Este , en los momentos que vive el país en su ámbito político, en el que se ve a congresistas payasos disfrazados de espías y que hasta ‘actúan’ como ‘agentes dobles’, considera conveniente escribir sobre la más notable de espías, y nadie mejor que el británico David Cornwell, nombre que no le dirá mucho a nadie, pero sí su seudónimo John le Carré, autor de la célebre novela: ‘El espía que surgió del frío’ (1963). Es el responsable de que las novelas de espías ya nunca sean iguales y quien dejó al James Bond de Ian Fleming como un chancay de a sol y un chistoso cuyas proezas ya no se las cree nadie. En cambio, en esta novela de Le Carré, el protagonista, el espía Alec Leamas, es un hombre común y corriente. No seguro de sí mismo como Sean Connery ni tan seductor como Roger Moore o tan letal como Pierce Brosnan, los más carismáticos agentes 007 de las películas. Leamas es un tipo simple y silvestre, sombrío, al que Inteligencia lo despacha del servicio activo y le da un puesto como burócrata de escritorio. Alec se resiste, exige una oportunidad, su razón de ser fue el sucio trabajo luchando en las sombras tras la ‘Cortina de hierro’. No se cree un superhombre, sino todo lo contrario. A su amante, antes de hacer que la maten, le confesaba que los espías tienen mala catadura, son borrachos. Y era todavía más sincero, pues decía que tanto los malos, o sea los comunistas, como los buenos, los occidentales, son en el fondo iguales de traicioneros. Como en un chiquero cuando se pelean dos cerdos, al final los dos salen oliendo a mierda. Por eso pego la novela que batió récords de ventas y también la aclamada película dirigida por Martin Ritt en 1965 y protagonizada por un extraordinario Richard Burton. La Inteligencia británica le da una última oportunidad. Debe infiltrarse en los servicios secretos de Alemania Oriental y trabajar con su archienemigo, pero para ello, debe renegar públicamente de su organización, de sus jefes, de sí mismo.

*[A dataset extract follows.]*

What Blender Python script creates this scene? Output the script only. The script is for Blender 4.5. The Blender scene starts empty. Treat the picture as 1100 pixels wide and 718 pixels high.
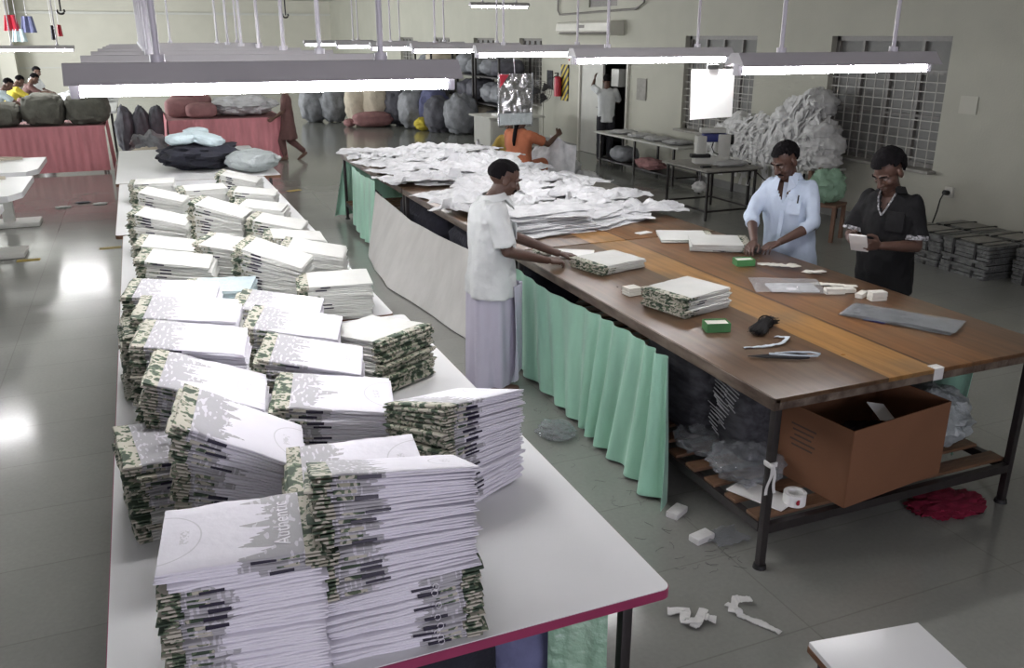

Anda de bar en bar, en el papel es un despedido y perdedor alcohólico. Los rivales alemanes pisan el palito y logra ingresar a trabajar con la cúpula secreta comunista. Pero nada es lo que parece en ese mundo sórdido, inescrupuloso y letal del contraespionaje. Y Alec se dará cuenta de que no es protagonista de ninguna gesta heroica, que solo es un peón desechable. Los comentarios favorables a la novela no se hicieron esperar. Legendarias luminarias de las novelas sobre espionaje la alabaron. El mítico Graham Greene (‘El americano impasible’), se expresó así del libro: ‘Es la mejor novela de espionaje que he leído nunca’. La vida del autor también es de novela. Nació en 1931, hijo de un estafador inglés, ingresa a estudiar a la Universidad de Berna. Allí lo ‘capta’ la inteligencia británica para que se infiltre entre los círculos de estudiantes marxistas en la universidad. Completó su carrera en Oxford y luego se desempeñó como profesor. Al iniciarse la ‘guerra fría’ y con una Berlín dividida, lo mandan como ‘diplomático’. En sus ratos libres escribe dos novelas de corte policial y espionaje que pasan desapercibidas. Pero todo cambió con ‘El espía que surgió del frío’. El boom editorial lo obligó a renunciar al cuerpo diplomático y a su trabajo como agente. Su personaje, el cínico George Smiley, se hizo famoso. Para Smiley, ‘un espía es alguien que evitando cualquier reacción espontánea, debe eludir las emociones de la amistad y la lealtad’. Entre sus novelas más celebradas se ubican ‘El topo’ (1974), ‘La gente de Smiley’ (1979), ‘El infiltrado’ (1993) y ‘El jardinero fiel’ (2001). Cuando le espetaron por qué delató a amigos izquierdistas en su época universitaria, se defendió: ‘Hice cosas repugnantes, pero necesarias’. Pero en su última novela, ‘El legado de los espías’ (2017), un viejo y retirado Smiley recibe la visita de su atribulado adjunto de tantas batallas clandestinas, Peter Guillam, algo menos viejo, quien le pide cuentas por las muertes de agentes amigos en tantas décadas de crímenes y traición. Smiley, viejo zorro, trata de calmar a su excalichín: ‘Nunca fuimos despiadados, teníamos una piedad más amplia, quizá mal dirigida, y sin duda, inútil’. Cínico hasta la sepultura el célebre Smiley, o perdón, John le Carré. Apago el televisor.